**SOURCE MATERIAL**

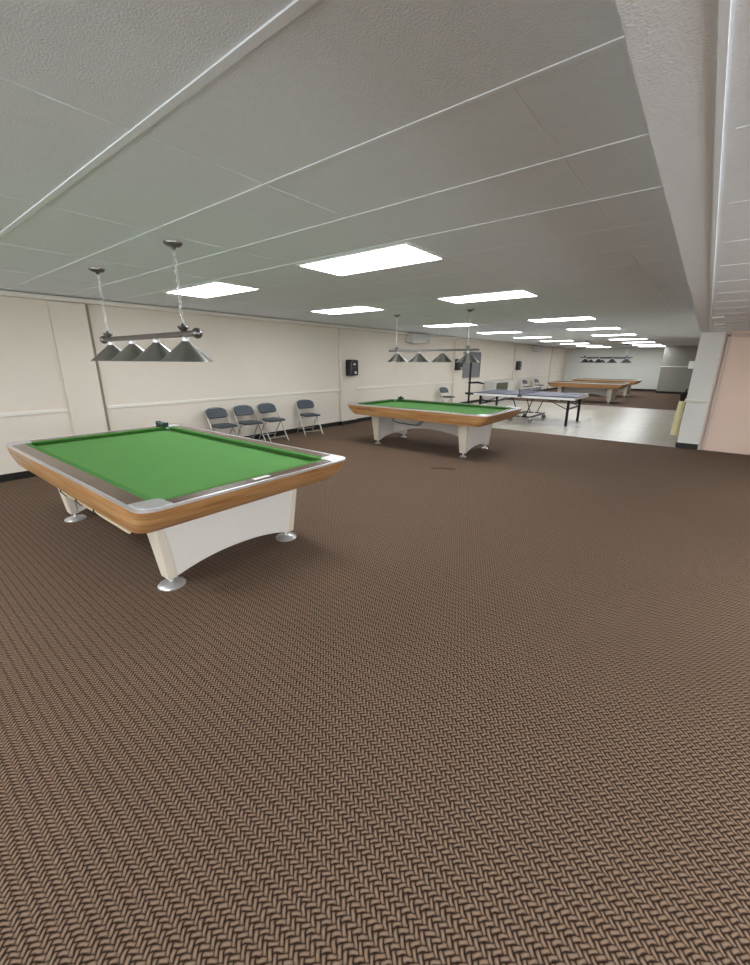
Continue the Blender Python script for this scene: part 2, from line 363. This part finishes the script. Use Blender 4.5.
...
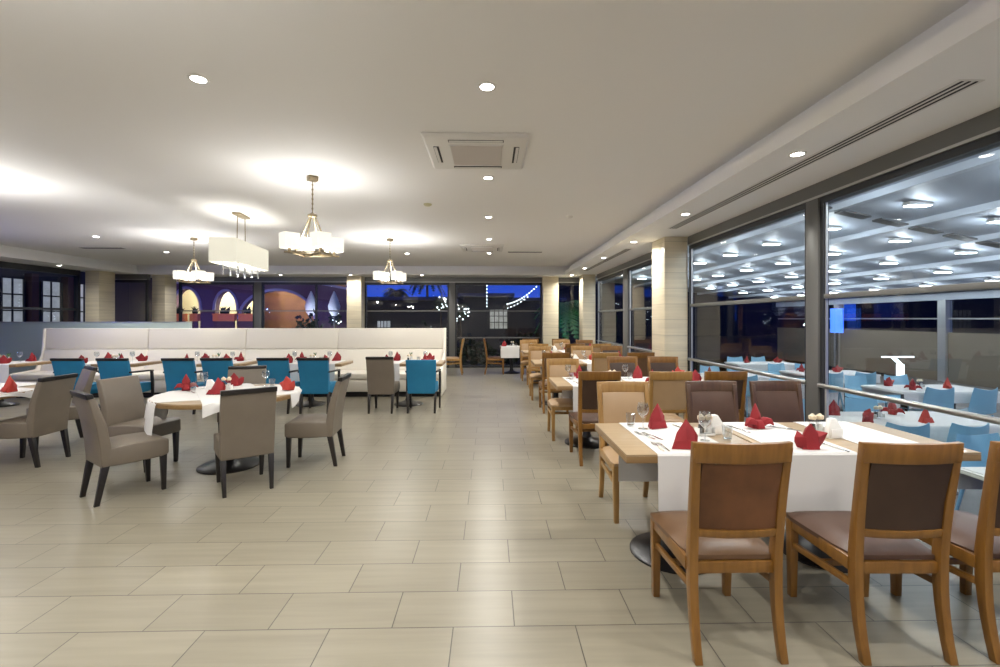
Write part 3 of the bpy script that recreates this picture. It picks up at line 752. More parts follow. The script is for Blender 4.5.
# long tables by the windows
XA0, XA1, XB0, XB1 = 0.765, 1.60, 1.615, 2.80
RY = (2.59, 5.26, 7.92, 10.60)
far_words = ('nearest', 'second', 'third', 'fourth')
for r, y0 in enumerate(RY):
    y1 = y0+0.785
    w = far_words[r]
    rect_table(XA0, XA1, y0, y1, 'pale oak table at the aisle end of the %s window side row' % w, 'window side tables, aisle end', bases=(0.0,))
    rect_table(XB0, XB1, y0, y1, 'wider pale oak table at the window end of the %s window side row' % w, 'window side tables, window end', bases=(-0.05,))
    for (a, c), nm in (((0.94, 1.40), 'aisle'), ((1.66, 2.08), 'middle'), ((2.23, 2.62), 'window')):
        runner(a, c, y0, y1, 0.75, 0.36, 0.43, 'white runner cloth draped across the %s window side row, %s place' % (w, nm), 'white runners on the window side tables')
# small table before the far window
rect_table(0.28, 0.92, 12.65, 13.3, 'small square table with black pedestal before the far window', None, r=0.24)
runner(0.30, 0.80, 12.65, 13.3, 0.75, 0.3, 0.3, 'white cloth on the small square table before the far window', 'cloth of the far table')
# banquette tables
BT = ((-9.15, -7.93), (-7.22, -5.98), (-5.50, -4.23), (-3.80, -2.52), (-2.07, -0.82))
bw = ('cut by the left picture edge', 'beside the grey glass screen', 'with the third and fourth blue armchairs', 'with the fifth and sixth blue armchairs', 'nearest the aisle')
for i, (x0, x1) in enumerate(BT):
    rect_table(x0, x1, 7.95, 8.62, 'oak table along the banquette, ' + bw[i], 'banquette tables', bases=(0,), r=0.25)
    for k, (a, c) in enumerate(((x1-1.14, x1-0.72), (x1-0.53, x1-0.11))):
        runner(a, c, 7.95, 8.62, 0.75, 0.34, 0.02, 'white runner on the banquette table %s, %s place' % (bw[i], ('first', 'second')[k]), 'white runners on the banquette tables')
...
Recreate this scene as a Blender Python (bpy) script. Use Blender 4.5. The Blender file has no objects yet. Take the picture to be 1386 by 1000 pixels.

**TASK TO CARRY OUT**
Please list every line of the records that contains "script".

**EXPECTED ANSWER**
Continue the Blender Python script for this scene: part 2, from line 363. This part finishes the script. Use Blender 4.5.
Write part 3 of the bpy script that recreates this picture. It picks up at line 752. More parts follow. The script is for Blender 4.5.
Recreate this scene as a Blender Python (bpy) script. Use Blender 4.5. The Blender file has no objects yet. Take the picture to be 1386 by 1000 pixels.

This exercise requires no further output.